WORK TO DO:
Skip the pictures. Reproduce all other material exactly.

--- START AVAILABLE DATA ---

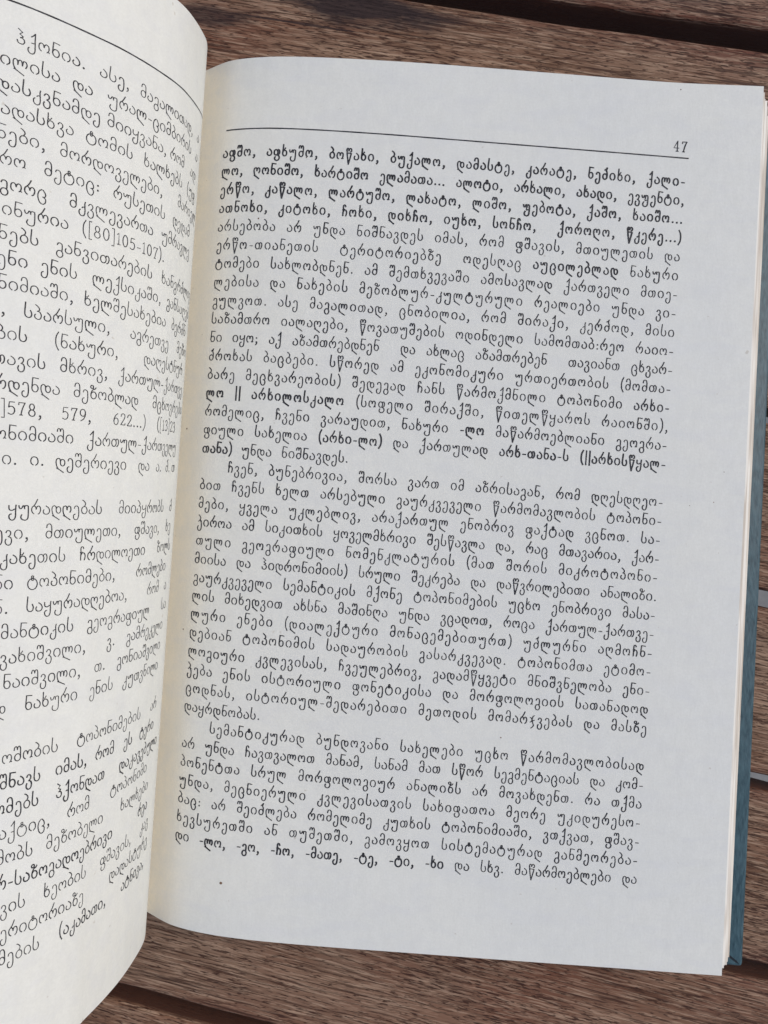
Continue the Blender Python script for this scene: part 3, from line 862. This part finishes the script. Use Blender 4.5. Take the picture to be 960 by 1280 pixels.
# ------------------------------------------------------------------ text of the left page: words with the photo column where each begins
LEFT = {
 1: [('ჰქონია.', 75), ('ასე,', 445), ('მაგალითად,', 625), ('ა', 875)],
 2: [('ილისა', 2), ('და', 325), ('ურალ-ციმბირის', 480), ('ა', 868)],
 3: [('დასკვნამდე', -15), ('მიიყვანა,', 478), ('რომ', 757), ('ად', 845)],
 4: [('ადასხვა', 5), ('ტომის', 383), ('ხალხებს', 640), ('(უფ', 830)],
 5: [('ნები,', -12), ('მორდოველები,', 268), ('მარიელ', 790)],
 6: [('რო', 0), ('მეტიც:', 198), ('რუსეთის', 505), ('დედამ', 768)],
 7: [('გორც', 0), ('მკვლევართა', 310), ('უმრავლე', 718)],
 8: [('ინურია', 10), ('([80]105-107).', 365)],
 9: [('ნებს', -6), ('განვითარების', 250), ('ხანგრძლივ', 718)],
 10: [('ენი', -12), ('ენის', 182), ('ლექსიკაში,', 412), ('განსაღებ', 740)],
 11: [('ნიმიაში,', -8), ('ხელშესახებია', 375), ('ბერძნ', 762)],
 12: [(',', 4), ('სპარსული,', 108), ('აგრეთვე', 580), ('მეზო', 785)],
 13: [('ბის', -14), ('(ნახური,', 243), ('დაღესტნურ', 640)],
 14: [('თავის', -30), ('მხრივ,', 268), ('ქართულ-ქართვე', 527)],
 15: [('რდენდა', -22), ('მეზობლად', 328), ('მცხოვრები', 678)],
 16: [(']578,', 3), ('579,', 275), ('622...)', 503), ('([13]23', 697)],
 17: [('ონიმიაში', -22), ('ქართულ-ქართველუ', 388)],
 18: [('ი.', 10), ('ი.', 135), ('დეშერიევი', 248), ('და', 615), ('ა.', 693), ('ძ.', 735), ('თ', 762)],
 20: [('ყურადღებას', 38), ('მიიპყრობს', 528), ('ძ', 752)],
 21: [('ევი,', -22), ('მთიულეთი,', 203), ('ფშავი,', 598), ('ხე', 735)],
 22: [('კახეთის', 0), ('ჩრდილოეთი', 355), ('ზოლს', 697)],
 23: [('ნი', -24), ('ტოპონიმები,', 122), ('რომლები', 605)],
 24: [('ნ.', -24), ('საყურადღებოა,', 118), ('რომ', 653), ('ა', 728)],
 25: [('მანტიკის', 5), ('გეოგრაფიულ', 388), ('სა', 715)],
 26: [('ვახიშვილი,', 0), ('ვ.', 475), ('გამრეკელი', 562)],
 27: [('ნაიშვილი,', 15), ('თ.', 420), ('გონიაშვილი', 520)],
 28: [('დ', -22), ('ნახური', 112), ('ენის', 398), ('კუთვნილი', 545)],
 30: [('ოშობის', 10), ('ტოპონიმების', 343), ('არ', 668)],
 31: [('*შნავს', 0), ('*იმას,', 248), ('*რომ', 425), ('*ეს', 550), ('*ტერი', 620)],
 32: [('*ომებს', -22), ('*ჰქონდათ', 250), ('*დაკავებული', 530)],
 33: [('აქტიც,', -4), ('რომ', 300), ('ტოპონიმი', 490)],
 34: [('მობს', -14), ('მეზობელი', 206), ('ხალხები', 535)],
 35: [('*რ-საზოგადოებრივი', -14), ('*რეა', 612)],
 36: [('ვის', 2), ('ხეობის', 195), ('ფშავის,', 445), ('კავ', 622)],
 37: [('ერიტორიაზე', 0), ('დადასტურე', 485)],
 38: [('მების', -6), ('*(აკამათი,', 262), ('*ატნივა,', 537)],
}
ROT = math.atan(0.07)
def proj_x(s, v):
    x, y, z = left_pt(s, left_v(s, v))
    wx = x * math.cos(ROT) + y * math.sin(ROT)
    return 480 + PPM * CAM_H * wx / (CAM_H - z)
S_GRID = np.linspace(9.0, 75.0, 265)
def left_place(vbase):
    def f(q, y, lift):           # q = -s, so that letters run towards the gutter
        s = -q
        return left_pt(s, left_v(s, vbase) - y, lift)
    return f
for i in sorted(LEFT):
    vb = row_v(i - 1) - 0.2
    cols_ = np.array([proj_x(s, vb) for s in S_GRID])
    sil = int(np.argmax(cols_))
    runs = []
    words = LEFT[i]
    starts = []
    for w, c in words:
        target = c / 3.5556
        starts.append(float(np.interp(-target, -cols_[sil:], S_GRID[sil:])))
    for wi, (w, c) in enumerate(words):
        bold = w.startswith('*')
        w = w.lstrip('*')
        s0 = starts[wi]
        nat = sum(adv(ch, bold) for ch in w) * XH
        kk = 1.14
        if wi + 1 < len(words):
            avail = s0 - starts[wi + 1] - 0.9
            kk = min(1.14, avail / nat)
        x = -s0
        for ch in w:
            if x < -8.0:
                runs.append((ch, bold, x, XH))
            x += adv(ch, bold) * XH * kk
    set_text(runs, left_place(vb), 'text_line', page_l, 0.76, 1.10)
rule(left_place(-472.0 / PPM), -74.0, -11.0, 0.28, 'header_rule', page_l)

# ------------------------------------------------------------------ specks on the right page
specks = [(276, 1104, .42), (232, 535, .26), (228, 787, .22), (851, 112, .2), (626, 922, .2), (383, 197, .16), (323, 273, .24), (905, 590, .14), (892, 628, .16), (862, 632, .12), (640, 570, .14)]
V, F = [], []
cr, sr = math.cos(ROT), math.sin(ROT)
for (px, py, r) in specks:
    dx, dy = (px - 480) / PPM, (py - 640) / PPM
    x, v = dx * cr + dy * sr, -dx * sr + dy * cr
    z = float(H(x))
    k = (CAM_H - z) / CAM_H
    x, v = x * k, v * k
    b = len(V)
    n = 9
    for a in range(n):
        q = a * 2 * math.pi / n
        rr_ = r * random.uniform(0.7, 1.15) * 0.8
        X = x + rr_ * math.cos(q)
        V.append((X, -(v + rr_ * math.sin(q)), float(H(X)) + 0.035))
    F.append(tuple(range(b, b + n)))
sp = mesh_obj('speck', mm(V), F, M_SPECK, page_r)
sp['kind'] = 'stuff'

--- END AVAILABLE DATA ---

ANSWER BELOW:
Continue the Blender Python script for this scene: part 3, from line 862. This part finishes the script. Use Blender 4.5. Take the picture to be 960 by 1280 pixels.
# ------------------------------------------------------------------ text of the left page: words with the photo column where each begins
LEFT = {
 1: [('ჰქონია.', 75), ('ასე,', 445), ('მაგალითად,', 625), ('ა', 875)],
 2: [('ილისა', 2), ('და', 325), ('ურალ-ციმბირის', 480), ('ა', 868)],
 3: [('დასკვნამდე', -15), ('მიიყვანა,', 478), ('რომ', 757), ('ად', 845)],
 4: [('ადასხვა', 5), ('ტომის', 383), ('ხალხებს', 640), ('(უფ', 830)],
 5: [('ნები,', -12), ('მორდოველები,', 268), ('მარიელ', 790)],
 6: [('რო', 0), ('მეტიც:', 198), ('რუსეთის', 505), ('დედამ', 768)],
 7: [('გორც', 0), ('მკვლევართა', 310), ('უმრავლე', 718)],
 8: [('ინურია', 10), ('([80]105-107).', 365)],
 9: [('ნებს', -6), ('განვითარების', 250), ('ხანგრძლივ', 718)],
 10: [('ენი', -12), ('ენის', 182), ('ლექსიკაში,', 412), ('განსაღებ', 740)],
 11: [('ნიმიაში,', -8), ('ხელშესახებია', 375), ('ბერძნ', 762)],
 12: [(',', 4), ('სპარსული,', 108), ('აგრეთვე', 580), ('მეზო', 785)],
 13: [('ბის', -14), ('(ნახური,', 243), ('დაღესტნურ', 640)],
 14: [('თავის', -30), ('მხრივ,', 268), ('ქართულ-ქართვე', 527)],
 15: [('რდენდა', -22), ('მეზობლად', 328), ('მცხოვრები', 678)],
 16: [(']578,', 3), ('579,', 275), ('622...)', 503), ('([13]23', 697)],
 17: [('ონიმიაში', -22), ('ქართულ-ქართველუ', 388)],
 18: [('ი.', 10), ('ი.', 135), ('დეშერიევი', 248), ('და', 615), ('ა.', 693), ('ძ.', 735), ('თ', 762)],
 20: [('ყურადღებას', 38), ('მიიპყრობს', 528), ('ძ', 752)],
 21: [('ევი,', -22), ('მთიულეთი,', 203), ('ფშავი,', 598), ('ხე', 735)],
 22: [('კახეთის', 0), ('ჩრდილოეთი', 355), ('ზოლს', 697)],
 23: [('ნი', -24), ('ტოპონიმები,', 122), ('რომლები', 605)],
 24: [('ნ.', -24), ('საყურადღებოა,', 118), ('რომ', 653), ('ა', 728)],
 25: [('მანტიკის', 5), ('გეოგრაფიულ', 388), ('სა', 715)],
 26: [('ვახიშვილი,', 0), ('ვ.', 475), ('გამრეკელი', 562)],
 27: [('ნაიშვილი,', 15), ('თ.', 420), ('გონიაშვილი', 520)],
 28: [('დ', -22), ('ნახური', 112), ('ენის', 398), ('კუთვნილი', 545)],
 30: [('ოშობის', 10), ('ტოპონიმების', 343), ('არ', 668)],
 31: [('*შნავს', 0), ('*იმას,', 248), ('*რომ', 425), ('*ეს', 550), ('*ტერი', 620)],
 32: [('*ომებს', -22), ('*ჰქონდათ', 250), ('*დაკავებული', 530)],
 33: [('აქტიც,', -4), ('რომ', 300), ('ტოპონიმი', 490)],
 34: [('მობს', -14), ('მეზობელი', 206), ('ხალხები', 535)],
 35: [('*რ-საზოგადოებრივი', -14), ('*რეა', 612)],
 36: [('ვის', 2), ('ხეობის', 195), ('ფშავის,', 445), ('კავ', 622)],
 37: [('ერიტორიაზე', 0), ('დადასტურე', 485)],
 38: [('მების', -6), ('*(აკამათი,', 262), ('*ატნივა,', 537)],
}
ROT = math.atan(0.07)
def proj_x(s, v):
    x, y, z = left_pt(s, left_v(s, v))
    wx = x * math.cos(ROT) + y * math.sin(ROT)
    return 480 + PPM * CAM_H * wx / (CAM_H - z)
S_GRID = np.linspace(9.0, 75.0, 265)
def left_place(vbase):
    def f(q, y, lift):           # q = -s, so that letters run towards the gutter
        s = -q
        return left_pt(s, left_v(s, vbase) - y, lift)
    return f
for i in sorted(LEFT):
    vb = row_v(i - 1) - 0.2
    cols_ = np.array([proj_x(s, vb) for s in S_GRID])
    sil = int(np.argmax(cols_))
    runs = []
    words = LEFT[i]
    starts = []
    for w, c in words:
        target = c / 3.5556
        starts.append(float(np.interp(-target, -cols_[sil:], S_GRID[sil:])))
    for wi, (w, c) in enumerate(words):
        bold = w.startswith('*')
        w = w.lstrip('*')
        s0 = starts[wi]
        nat = sum(adv(ch, bold) for ch in w) * XH
        kk = 1.14
        if wi + 1 < len(words):
            avail = s0 - starts[wi + 1] - 0.9
            kk = min(1.14, avail / nat)
        x = -s0
        for ch in w:
            if x < -8.0:
                runs.append((ch, bold, x, XH))
            x += adv(ch, bold) * XH * kk
    set_text(runs, left_place(vb), 'text_line', page_l, 0.76, 1.10)
rule(left_place(-472.0 / PPM), -74.0, -11.0, 0.28, 'header_rule', page_l)

# ------------------------------------------------------------------ specks on the right page
specks = [(276, 1104, .42), (232, 535, .26), (228, 787, .22), (851, 112, .2), (626, 922, .2), (383, 197, .16), (323, 273, .24), (905, 590, .14), (892, 628, .16), (862, 632, .12), (640, 570, .14)]
V, F = [], []
cr, sr = math.cos(ROT), math.sin(ROT)
for (px, py, r) in specks:
    dx, dy = (px - 480) / PPM, (py - 640) / PPM
    x, v = dx * cr + dy * sr, -dx * sr + dy * cr
    z = float(H(x))
    k = (CAM_H - z) / CAM_H
    x, v = x * k, v * k
    b = len(V)
    n = 9
    for a in range(n):
        q = a * 2 * math.pi / n
        rr_ = r * random.uniform(0.7, 1.15) * 0.8
        X = x + rr_ * math.cos(q)
        V.append((X, -(v + rr_ * math.sin(q)), float(H(X)) + 0.035))
    F.append(tuple(range(b, b + n)))
sp = mesh_obj('speck', mm(V), F, M_SPECK, page_r)
sp['kind'] = 'stuff'